A highlight of the celebrations involves the ritual bath (snan) of five Utsav murtis of Shiva in the Ganga at Uddharanpur, 10 km from Ketugram. The murtis are accompanied by the entire village in a joyous procession, to the beating of traditional drums. At the river, devotees bathe the murtis and immerse themselves in the river, before returning to the village.


At some stage, a mosque came up en route the traditional route of the procession, and began to pose problems in recent years on account of growing fundamentalism in the region. Last year, the festival was disturbed by some hooligans, and so the administration called a peace meeting between the groups before this years’ ceremony.


On April 11, the additional district magistrate chaired a meeting between leaders of the two communities, and along with other senior officials and police officers finalized the route of the procession. To accommodate the afternoon namaz, the procession was permitted to begin only after 1.05 pm after namaz concluded.

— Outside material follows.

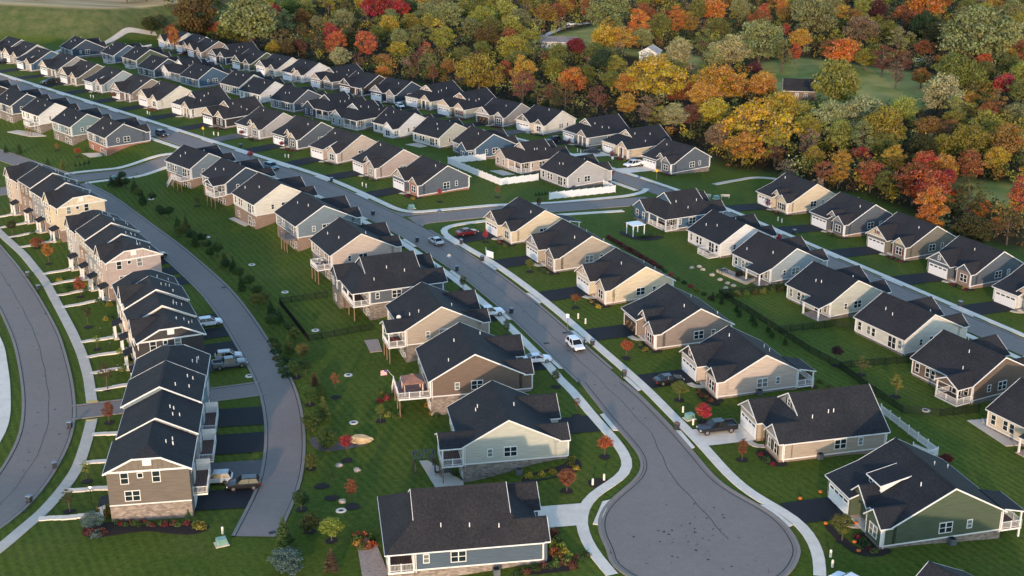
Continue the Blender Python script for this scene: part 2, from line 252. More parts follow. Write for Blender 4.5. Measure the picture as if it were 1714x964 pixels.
HS = {'U1': (-19.84, 307.42, 0.0, 304.5, 11.6, 14.8), 'U2': (-31.7, 323.9, 0.0, 305.2, 11.6, 14.5), 'U3': (-44.59, 339.54, 0.0, 313.2, 11.6, 14.5), 'U4': (-57.42, 355.09, 0.0, 313.3, 11.6, 14.5), 'U5': (-69.92, 367.44, 0.0, 313.0, 11.6, 14.5), 'U6': (-82.86, 381.57, 0.0, 313.0, 11.6, 14.5), 'U7': (-96.0, 395.42, 0.0, 313.0, 11.6, 14.5), 'U8': (-109.14, 407.84, 0.0, 313.0, 11.6, 14.5), 'U9': (-121.09, 419.51, 0.0, 313.5, 11.6, 14.5), 'U10': (-134.38, 434.13, 0.0, 313.7, 11.6, 14.5), 'U11': (-146.8, 446.54, 0.0, 313.7, 11.6, 14.5), 'U12': (-158.79, 461.9, 0.0, 313.7, 11.6, 14.5), 'U13': (-171.64, 474.1, 0.0, 313.7, 11.6, 14.5), 'U14': (-181.64, 488.19, 0.0, 313.7, 11.6, 14.5), 'U15': (-191.68, 499.79, 0.0, 313.7, 11.6, 14.5), 'V1': (16.42, 321.55, -1.86, 123.8, 11.4, 14.0), 'V2': (5.38, 336.04, -1.73, 123.6, 11.4, 16.0), 'V3': (-7.25, 350.48, -1.67, 123.0, 11.4, 14.0), 'V4': (-19.17, 364.07, -1.73, 132.9, 11.4, 14.0), 'V5': (-31.78, 376.86, -1.68, 136.2, 11.4, 14.0), 'V6': (-44.68, 385.45, -1.36, 135.7, 11.4, 16.0), 'V7': (-55.07, 399.74, -1.51, 136.8, 11.4, 16.0), 'V8': (-67.96, 410.94, -1.45, 137.5, 11.4, 14.0), 'V9': (-80.61, 424.78, -1.47, 136.2, 11.4, 14.0), 'V10': (-89.88, 438.31, -1.66, 134.9, 11.4, 14.0), 'V11': (-106.38, 450.52, -1.41, 134.8, 11.4, 14.0), 'V12': (-115.31, 462.39, -1.47, 134.6, 11.4, 16.0), 'V13': (-125.72, 467.21, -1.24, 133.3, 11.4, 14.0), 'V14': (-137.85, 490.06, -1.72, 130.5, 11.4, 14.0), 'V15': (-148.73, 500.17, -1.64, 128.8, 11.4, 14.0), 'V16': (-167.78, 510.17, -1.16, 127.7, 11.4, 14.0), 'W1': (44.87, 345.35, -4.45, 304.2, 11.6, 14.0), 'W2': (35.46, 362.71, -4.52, 303.0, 12.2, 16), 'W3': (24.7, 377.19, -4.52, 304.0, 12.2, 16), 'W4': (10.38, 392.93, -4.62, 312.9, 11.6, 14.0), 'W5': (-2.29, 402.98, -4.44, 316.2, 11.6, 14.0), 'W6': (-14.14, 415.6, -4.37, 315.7, 12.2, 16), 'W7': (-25.75, 428.46, -4.38, 316.4, 12.2, 16), 'W8': (-39.07, 437.53, -4.19, 317.5, 11.6, 14.0), 'W9': (-51.06, 449.54, -4.16, 316.5, 11.6, 14.0), 'W10': (-61.92, 460.84, -4.09, 315.2, 11.6, 16), 'W11': (-74.85, 473.55, -4.12, 314.7, 11.6, 14.0), 'W12': (-86.61, 485.0, -4.08, 314.8, 11.6, 14.0), 'W13': (-97.95, 496.06, -4.05, 313.3, 11.6, 14.0), 'W14': (-109.19, 511.56, -4.14, 311.0, 11.6, 16), 'W15': (-121.61, 523.73, -4.15, 308.3, 11.6, 14.0), 'W16': (-129.23, 536.31, -4.37, 307.7, 11.6, 14.0), 'W17': (-139.7, 548.53, -4.44, 308.3, 11.6, 14.0), 'R1': (3.19, 270.05, 0.0, 298, 11.5, 14.2), 'R2': (12.12, 252.13, 0.0, 295, 12.5, 14.5), 'R3': (21.4, 233.03, 0.0, 293, 11.8, 14.5), 'R4': (28.82, 211.6, 0.0, 289, 13, 14.5), 'R5': (36.35, 191.4, 0.0, 287.5, 12.6, 14.2), 'R6': (43.54, 170.43, 0.0, 284, 13, 16.5), 'R7': (51.64, 147.97, 0.0, 284.5, 13.8, 16.8), 'R8': (49.51, 118.93, 0.0, 308, 13, 16), 'L1': (-6.49, 141.55, -0.01, 99, 13.6, 19.8), 'L2': (-0.57, 168.72, 0.0, 100.5, 13.2, 15.0), 'L3': (-6.03, 191.61, 0.0, 102, 13.4, 16.2), 'L4': (-13.01, 212.97, 0.0, 108.5, 12.8, 15), 'L5': (-23.56, 232.87, 0.0, 112, 13.4, 18.6), 'L6': (-32.05, 254.21, 0.0, 116.5, 12.5, 15.0), 'L7': (-42.63, 274.4, 0.0, 120, 12.4, 15.0), 'L8': (-55.09, 291.22, 0.0, 124, 12.2, 15.5), 'L9': (-66.98, 308.49, 0.0, 128.5, 12.0, 13.4), 'L10': (-79.53, 322.98, 0.0, 133, 12.0, 12.9), 'L11': (-110.21, 356.84, 0.0, 130, 12.2, 13.0), 'L12': (-124.58, 370.06, 0.0, 133, 12.0, 12.6), 'L13': (-138.79, 385.23, 0.0, 133, 12, 12.6), 'L14': (-152.14, 399.34, 0.0, 133, 12, 12.6), 'L15': (-167.11, 414.28, 0.0, 133, 12, 12.6), 'Q1': (69.92, 307.58, -4.5, 296.4, 11.6, 14.8), 'Q2': (79.26, 289.67, -4.51, 296.4, 11.6, 14.8), 'Q3': (88.13, 273.22, -4.56, 297.4, 11.6, 14.8), 'Q4': (96.27, 255.54, -4.6, 297.6, 11.6, 14.8), 'Q5': (104.08, 238.34, -4.68, 297.6, 11.6, 14.8), 'S1': (38.35, 285.47, -1.76, 116.3, 12.4, 16.5), 'S2': (47.41, 266.72, -1.8, 116.5, 11.6, 14.5), 'S3': (54.54, 250.35, -1.77, 117.5, 12, 14.5), 'S4': (61.85, 231.16, -1.74, 117.6, 12, 14.5), 'S5': (70.69, 214.04, -1.9, 117.6, 12.2, 14.5), 'S6': (75.64, 194.71, -1.76, 117.6, 12.8, 15), 'S7': (81.21, 175.1, -1.8, 117.6, 12.6, 15)}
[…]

The next day, April 12, the procession started after 1.05 pm. But as it passed by the mosque, which is a stone’s throw away from the local police station, brickbats were hurled upon the devotees, without any provocation. As the panicked villagers began to run helter-skelter for safety, they found to their utter chagrin that the police led by senior officials began to rain tear gas shells upon them. This was followed by a lathi-charge. The real culprits who attacked the innocent devotees on the way to the Ganga were not touched.


The procession thus came under attack from two sides. The people scattered in disarray, and the five murtis of Mahadeo were lost. Soon some miscreants began to loot and ransack nearby Hindus shops, while the police remained silent spectators. One shopkeeper, Madhu Majee, went to the police station to protest, and was brutally attacked by the anti-social elements. Again, the police looked on passively.


It was only when the looting ended that the police finally imposed Section 144 in the area. The Rapid Action Force was quickly deployed to avert a possible Hindu backlash, though no move was made to protect the Hindu community when it was under attack!


To add insult to injury, the administration barricaded the village to prevent news of the atrocity from leaking out. Nobody from outside is allowed to enter the village, and nobody inside the village is allowed to leave. 


For the first time in memory, the Hindus could not complete their annual religious ritual.


Hindu Samhati leaders say that some local policemen and panchayat leaders played a very unhealthy role in the incident. Four Hindus were arrested (Tapan Sengupta, Mithu Dasgupta, Nadu Hajra, Mithun Dey) though the Hindu community was subjected to unprovoked assault. Four Hindus were injured in the incident (Arun Hajra, Kheru Hajra, Madhu and the 65-year-old mother of Naru Modak). Not a single person has been arrested for attacking the procession, till date.


The stalemate was partially broken by a few families of Ketugram village that had computers and internet connections; they managed to convey the story of their persecution to the Hindu Samhati. Once they got through to Samhati leaders, they went and informed the police that they planned to invite president Tapan Ghosh to the village.


This prompted the administration and police to try to restore some semblance of normalcy. Accordingly, on April 14, the local MLA from the Trinamool Congress, Sheikh Shahnawaz, district magistrate Omkar Singh Meena, and the addl. SP descended on the village and called the Hindu and Muslim villagers for a meeting at Aikyatan Lodge to seek an amicable solution to the impasse.


The Hindus demanded suspension of the mischief-making police officer; immediate and unconditional release of all Hindus arrested; permission to complete the interrupted ritual bathing; resumption of the procession to the Ganga along the traditional route with the accompaniment of 100 dhak (drums) including in front of the mosque; and a guarantee that henceforth the procession would continue to use the traditional route every year as well.


This positive assertion by the Hindu community for its legitimate demands resulted in promises of peace and amity from the other group. To diffuse tensions, the administration agreed to all demands and asked the villagers to fix a date for completion of the snan.


But once passions cooled, the administration back-pedalled on the early release of the arrested Hindus. It remains to be seen if the procession will be allowed to be completed in its original glory.